The disclosure of Wentworth, et al. U.S. Pat. No. 6,860,514, Mar. 1, 2005, is hereby incorporated by reference herein. Adapter 12 includes a tapered threaded end portion 28. Threaded end portion 28 includes a forward pilot section 34, threads 36, a rear pilot section 38 and a tapered shoulder 40. The coupling end of starter rod 18 includes a threaded socket 44 with a tapered forward pilot section 50, threads 54, a rear tapered pilot section 56 and an end wall 60. Adapter 12 is also provided with a pair of threaded bolt holes 52 180 degrees apart that extend radially into the exterior surface of end portion 28 of adapter 12 and are alignable with a corresponding bolt hole 68 in sleeve 22. Alignable bolt holes 52 and 68 allow adapter 12 to be locked in position relative to sleeve 22 with threaded bolt 72.

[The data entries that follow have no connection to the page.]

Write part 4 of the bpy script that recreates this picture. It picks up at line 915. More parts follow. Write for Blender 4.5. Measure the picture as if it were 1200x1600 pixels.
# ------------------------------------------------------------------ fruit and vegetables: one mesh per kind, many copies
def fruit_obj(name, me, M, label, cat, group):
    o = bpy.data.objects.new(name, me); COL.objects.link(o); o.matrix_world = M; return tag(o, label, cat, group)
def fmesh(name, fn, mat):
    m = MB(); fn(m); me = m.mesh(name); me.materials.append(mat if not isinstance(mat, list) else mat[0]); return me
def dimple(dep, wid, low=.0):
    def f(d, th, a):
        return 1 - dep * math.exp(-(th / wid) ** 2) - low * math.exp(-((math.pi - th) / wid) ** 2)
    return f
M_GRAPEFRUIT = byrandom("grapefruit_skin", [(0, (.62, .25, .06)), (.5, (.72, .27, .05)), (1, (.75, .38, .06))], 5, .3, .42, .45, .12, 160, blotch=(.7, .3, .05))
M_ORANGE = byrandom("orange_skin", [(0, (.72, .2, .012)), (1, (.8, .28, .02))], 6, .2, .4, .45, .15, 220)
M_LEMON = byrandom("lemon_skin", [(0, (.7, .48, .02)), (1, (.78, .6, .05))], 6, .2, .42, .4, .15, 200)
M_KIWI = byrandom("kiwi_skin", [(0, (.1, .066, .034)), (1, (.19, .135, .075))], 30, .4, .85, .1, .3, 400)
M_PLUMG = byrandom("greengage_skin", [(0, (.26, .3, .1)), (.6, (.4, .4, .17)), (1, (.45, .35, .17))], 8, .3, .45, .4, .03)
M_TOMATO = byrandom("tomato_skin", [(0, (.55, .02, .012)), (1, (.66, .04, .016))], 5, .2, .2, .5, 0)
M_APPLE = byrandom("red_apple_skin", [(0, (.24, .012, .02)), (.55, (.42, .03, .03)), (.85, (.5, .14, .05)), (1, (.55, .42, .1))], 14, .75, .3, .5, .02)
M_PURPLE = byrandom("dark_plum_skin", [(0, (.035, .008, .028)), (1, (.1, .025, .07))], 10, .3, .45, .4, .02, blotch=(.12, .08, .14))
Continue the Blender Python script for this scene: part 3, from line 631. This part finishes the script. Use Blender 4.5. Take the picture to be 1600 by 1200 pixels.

Adapter 12 includes non circular profiled exterior surface 62 between central collar 30 and sloped shoulder 40. The coupling end of starter rod 18 includes an exterior surface 58 with the same or similar non circular profile as exterior surface 62 of adapter 12. Sleeve 22 includes a corresponding interior non circular profiled surface 64 adapted to slide over and engage surfaces 58 and 62 to transfer torque between adapter 12 and starter rod 18. As illustrated, the profile of surfaces 62 and 64 is octagonal, however, it is contemplated that other non circular profiles such as hexagonal, splined and similar profiles may be utilized.

It will be understood that the joint of the invention can be employed in other configurations and environments. For example, if connecting shaft 17 has a male thread, adapter 12 can be omitted and the joint made between starter rod 18, shaft 17 and sleeve 22 directly. These and other modifications are within the scope of the appended claims.